### What the exercise asks
In the listing below, find the line with "bg.inputs['Strength'].default_value = 2.75", then repeat exactly every line from the top through that one.

........

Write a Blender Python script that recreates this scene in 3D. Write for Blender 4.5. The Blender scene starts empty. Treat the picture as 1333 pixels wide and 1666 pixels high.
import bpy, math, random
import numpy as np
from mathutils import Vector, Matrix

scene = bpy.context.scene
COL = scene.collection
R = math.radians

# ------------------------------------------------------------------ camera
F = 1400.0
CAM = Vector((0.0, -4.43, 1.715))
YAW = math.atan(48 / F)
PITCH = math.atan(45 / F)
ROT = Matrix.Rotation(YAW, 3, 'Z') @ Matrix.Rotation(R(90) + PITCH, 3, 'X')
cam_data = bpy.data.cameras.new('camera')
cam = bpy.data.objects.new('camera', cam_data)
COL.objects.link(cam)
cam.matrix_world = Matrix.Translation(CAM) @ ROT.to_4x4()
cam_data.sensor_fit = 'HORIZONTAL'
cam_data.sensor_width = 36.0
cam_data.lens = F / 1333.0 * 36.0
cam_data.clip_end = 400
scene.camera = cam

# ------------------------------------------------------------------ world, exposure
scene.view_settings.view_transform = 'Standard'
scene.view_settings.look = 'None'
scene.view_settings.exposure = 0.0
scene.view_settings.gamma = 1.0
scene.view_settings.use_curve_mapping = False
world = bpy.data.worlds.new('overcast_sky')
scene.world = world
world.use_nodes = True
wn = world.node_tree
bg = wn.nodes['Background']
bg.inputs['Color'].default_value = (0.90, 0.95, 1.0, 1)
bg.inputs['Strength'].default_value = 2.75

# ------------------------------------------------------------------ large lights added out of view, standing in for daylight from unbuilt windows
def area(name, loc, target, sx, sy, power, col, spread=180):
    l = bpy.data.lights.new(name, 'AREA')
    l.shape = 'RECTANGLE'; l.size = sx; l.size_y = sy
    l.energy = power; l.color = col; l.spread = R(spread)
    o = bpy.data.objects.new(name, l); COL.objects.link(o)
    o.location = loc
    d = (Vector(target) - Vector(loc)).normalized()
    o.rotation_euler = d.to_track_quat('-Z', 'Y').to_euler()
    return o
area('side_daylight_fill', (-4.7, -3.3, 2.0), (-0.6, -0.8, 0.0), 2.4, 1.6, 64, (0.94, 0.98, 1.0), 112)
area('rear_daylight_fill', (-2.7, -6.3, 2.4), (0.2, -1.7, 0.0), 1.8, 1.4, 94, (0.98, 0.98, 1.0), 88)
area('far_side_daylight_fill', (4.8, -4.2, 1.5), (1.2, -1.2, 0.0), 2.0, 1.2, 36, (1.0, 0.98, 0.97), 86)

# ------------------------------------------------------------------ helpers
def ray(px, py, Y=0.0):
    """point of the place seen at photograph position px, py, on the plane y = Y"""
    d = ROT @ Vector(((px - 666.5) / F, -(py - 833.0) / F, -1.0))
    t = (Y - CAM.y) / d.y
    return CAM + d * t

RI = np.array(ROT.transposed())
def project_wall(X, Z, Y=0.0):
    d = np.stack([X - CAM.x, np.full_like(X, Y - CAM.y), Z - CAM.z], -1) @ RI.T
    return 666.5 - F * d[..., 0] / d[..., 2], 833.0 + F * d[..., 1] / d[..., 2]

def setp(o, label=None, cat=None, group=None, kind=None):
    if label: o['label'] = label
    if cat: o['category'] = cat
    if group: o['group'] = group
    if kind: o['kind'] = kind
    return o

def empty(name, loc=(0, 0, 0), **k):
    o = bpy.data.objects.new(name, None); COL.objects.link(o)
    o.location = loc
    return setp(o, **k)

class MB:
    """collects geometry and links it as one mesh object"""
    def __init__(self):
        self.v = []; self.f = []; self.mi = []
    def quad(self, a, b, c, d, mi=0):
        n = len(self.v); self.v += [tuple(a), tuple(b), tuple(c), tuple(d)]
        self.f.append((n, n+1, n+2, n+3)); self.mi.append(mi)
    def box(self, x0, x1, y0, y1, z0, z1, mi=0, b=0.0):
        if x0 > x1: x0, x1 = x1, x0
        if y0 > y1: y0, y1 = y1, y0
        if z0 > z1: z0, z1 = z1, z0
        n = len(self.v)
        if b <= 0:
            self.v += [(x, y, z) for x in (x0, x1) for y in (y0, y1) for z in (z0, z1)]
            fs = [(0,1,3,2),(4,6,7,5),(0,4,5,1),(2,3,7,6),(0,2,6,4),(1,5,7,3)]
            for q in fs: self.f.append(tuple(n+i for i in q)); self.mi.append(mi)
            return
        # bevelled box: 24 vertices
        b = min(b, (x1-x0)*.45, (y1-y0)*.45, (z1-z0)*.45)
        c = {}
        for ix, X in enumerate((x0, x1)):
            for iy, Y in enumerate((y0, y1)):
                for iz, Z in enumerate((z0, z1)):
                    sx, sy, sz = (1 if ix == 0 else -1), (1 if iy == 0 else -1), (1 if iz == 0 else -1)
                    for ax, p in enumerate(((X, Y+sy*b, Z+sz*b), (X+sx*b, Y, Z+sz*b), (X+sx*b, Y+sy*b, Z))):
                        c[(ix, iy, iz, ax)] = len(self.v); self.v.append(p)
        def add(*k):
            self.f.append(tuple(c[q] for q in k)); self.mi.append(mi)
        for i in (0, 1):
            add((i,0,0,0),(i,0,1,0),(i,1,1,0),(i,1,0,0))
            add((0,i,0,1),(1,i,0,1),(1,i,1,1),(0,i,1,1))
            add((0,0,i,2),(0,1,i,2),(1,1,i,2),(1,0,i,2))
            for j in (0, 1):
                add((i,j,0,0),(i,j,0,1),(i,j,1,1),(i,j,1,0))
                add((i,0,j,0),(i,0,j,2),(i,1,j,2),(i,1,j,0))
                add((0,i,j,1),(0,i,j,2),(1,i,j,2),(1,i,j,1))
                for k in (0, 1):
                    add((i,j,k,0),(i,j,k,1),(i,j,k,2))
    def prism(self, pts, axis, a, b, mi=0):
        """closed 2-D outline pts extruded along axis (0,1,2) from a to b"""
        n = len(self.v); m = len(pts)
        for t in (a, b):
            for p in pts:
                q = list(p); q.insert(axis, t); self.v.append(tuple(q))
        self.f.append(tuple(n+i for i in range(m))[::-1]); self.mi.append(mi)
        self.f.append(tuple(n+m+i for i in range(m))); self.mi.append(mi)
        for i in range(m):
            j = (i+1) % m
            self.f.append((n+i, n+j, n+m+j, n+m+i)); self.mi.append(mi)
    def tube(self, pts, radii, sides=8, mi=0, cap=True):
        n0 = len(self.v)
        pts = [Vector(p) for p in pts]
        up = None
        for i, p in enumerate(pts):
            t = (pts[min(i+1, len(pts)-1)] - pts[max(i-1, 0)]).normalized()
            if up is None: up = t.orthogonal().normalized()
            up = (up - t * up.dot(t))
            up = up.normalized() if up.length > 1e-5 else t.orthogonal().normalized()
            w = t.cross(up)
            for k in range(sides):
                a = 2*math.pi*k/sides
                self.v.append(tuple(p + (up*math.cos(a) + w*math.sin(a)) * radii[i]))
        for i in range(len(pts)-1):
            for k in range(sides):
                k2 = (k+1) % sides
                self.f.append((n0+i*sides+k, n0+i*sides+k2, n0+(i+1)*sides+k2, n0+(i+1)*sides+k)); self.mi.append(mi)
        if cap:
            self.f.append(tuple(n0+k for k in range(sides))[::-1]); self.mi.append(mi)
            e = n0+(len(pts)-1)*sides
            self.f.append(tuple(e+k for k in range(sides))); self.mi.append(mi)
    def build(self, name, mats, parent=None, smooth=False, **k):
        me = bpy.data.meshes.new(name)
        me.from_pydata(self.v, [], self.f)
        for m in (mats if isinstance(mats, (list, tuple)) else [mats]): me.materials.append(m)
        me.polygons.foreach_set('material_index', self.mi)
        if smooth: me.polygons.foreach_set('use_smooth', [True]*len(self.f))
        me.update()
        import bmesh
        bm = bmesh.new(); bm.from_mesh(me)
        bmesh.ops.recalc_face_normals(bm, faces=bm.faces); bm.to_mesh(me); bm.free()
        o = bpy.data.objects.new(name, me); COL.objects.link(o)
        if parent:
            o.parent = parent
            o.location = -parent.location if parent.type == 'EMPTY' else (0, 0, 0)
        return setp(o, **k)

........

### Result
Write a Blender Python script that recreates this scene in 3D. Write for Blender 4.5. The Blender scene starts empty. Treat the picture as 1333 pixels wide and 1666 pixels high.
import bpy, math, random
import numpy as np
from mathutils import Vector, Matrix

scene = bpy.context.scene
COL = scene.collection
R = math.radians

# ------------------------------------------------------------------ camera
F = 1400.0
CAM = Vector((0.0, -4.43, 1.715))
YAW = math.atan(48 / F)
PITCH = math.atan(45 / F)
ROT = Matrix.Rotation(YAW, 3, 'Z') @ Matrix.Rotation(R(90) + PITCH, 3, 'X')
cam_data = bpy.data.cameras.new('camera')
cam = bpy.data.objects.new('camera', cam_data)
COL.objects.link(cam)
cam.matrix_world = Matrix.Translation(CAM) @ ROT.to_4x4()
cam_data.sensor_fit = 'HORIZONTAL'
cam_data.sensor_width = 36.0
cam_data.lens = F / 1333.0 * 36.0
cam_data.clip_end = 400
scene.camera = cam

# ------------------------------------------------------------------ world, exposure
scene.view_settings.view_transform = 'Standard'
scene.view_settings.look = 'None'
scene.view_settings.exposure = 0.0
scene.view_settings.gamma = 1.0
scene.view_settings.use_curve_mapping = False
world = bpy.data.worlds.new('overcast_sky')
scene.world = world
world.use_nodes = True
wn = world.node_tree
bg = wn.nodes['Background']
bg.inputs['Color'].default_value = (0.90, 0.95, 1.0, 1)
bg.inputs['Strength'].default_value = 2.75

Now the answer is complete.